The Rishon Lezion Magistrate’s Court imposed a gag order on any detail that might disclose the identities of the four, due to death threats against them and their families.

The four were previously remanded, after arguing that they shot 32-year-old Musa Hanusa in self-defense amid intense clashes and violence by Arab rioters in the Jewish-Arab city overnight Monday-Tuesday. Two other Arab men were injured.

After initially demanding that they be held in custody, police backtracked and asked for the suspects to be released to house arrest for 10 days, with an additional two-week restraining order barring them from Lod.

But the court did not send them to house arrest, instead releasing them on bail and barring them from Lod for several days.

A police representative told the court that the suspects’ version of events had received a boost over the last few days of investigation. An initial investigation indicated the shots were fired toward a man standing dozens of meters away and on Wednesday, the judge had said that the self-defense claim “doesn’t match the objective findings.”

It was not immediately clear what new details had come to light.

Public Security Minister Amir Ohana in Tel Aviv on May 6, 2021. (Avshalom Sassoni/Flash90)

The police reversal on keeping the suspects in custody came after Public Security Minister Amir Ohana, who is in charge of policing, criticized the decision to remand them during a visit to Lod on Wednesday, and said he believed that they should be immediately released.

Yamina party leader Naftali Bennett, who is currently holding talks on forming a government in which he would serve as prime minister, also had called Wednesday for their release, saying it was a “moral injustice and a bad message to those who will want to protect themselves in the future.”

The Lod incident came during escalating ethnic tensions in the city amid the ongoing armed conflict with Gaza. The violence between Jews and Arabs has since spread to other locales. On Wednesday, Israel experienced its worst night of internal Jewish-Arab chaos for many years, as scenes of unrest, rioting, hate rallies and growing social chaos spread throughout numerous cities, some of which had been seen as symbols of coexistence.

Violent confrontations erupted in Lod, Acre, Jerusalem, Haifa, Bat Yam, Tiberias and many other locations, with people injured, some of them seriously, leading Prime Minister Benjamin Netanyahu to announce that he was looking at deploying the military inside towns to restore order.

More than 400 people were arrested.

A firefighter is seen on the streets of the central city of Lod amid ongoing unrest, May 12, 2021. (Yossi Aloni/ Flash90)

Despite two previous days of ever-expanding unrest, and a call-up of reinforcements for both police and Border Police, law enforcement once again seemed woefully unequipped to handle the scope of the chaos, and many scenes of violence went ahead with little police interference.

In Lod, which had been at the center of unrest for the two previous nights — with Arab mobs torching synagogues, stores and cars overnight Tuesday-Wednesday — a curfew was declared between 8 p.m. and 4 a.m.
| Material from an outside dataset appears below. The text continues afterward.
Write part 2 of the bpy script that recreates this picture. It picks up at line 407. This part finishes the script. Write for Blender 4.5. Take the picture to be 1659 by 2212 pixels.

Yet gangs prowled the streets and vandalized unimpeded for hours, with police containing some events, but failing to effectively control the crowds.

Violence between the Jewish and Arab communities spiraled from confrontations in Jerusalem surrounding the month-long Muslim month of Ramadan and clashes on the Temple Mount, and came to a head as Israel engaged in an increasingly escalating clash with terrorist groups firing rockets into Israel from Gaza.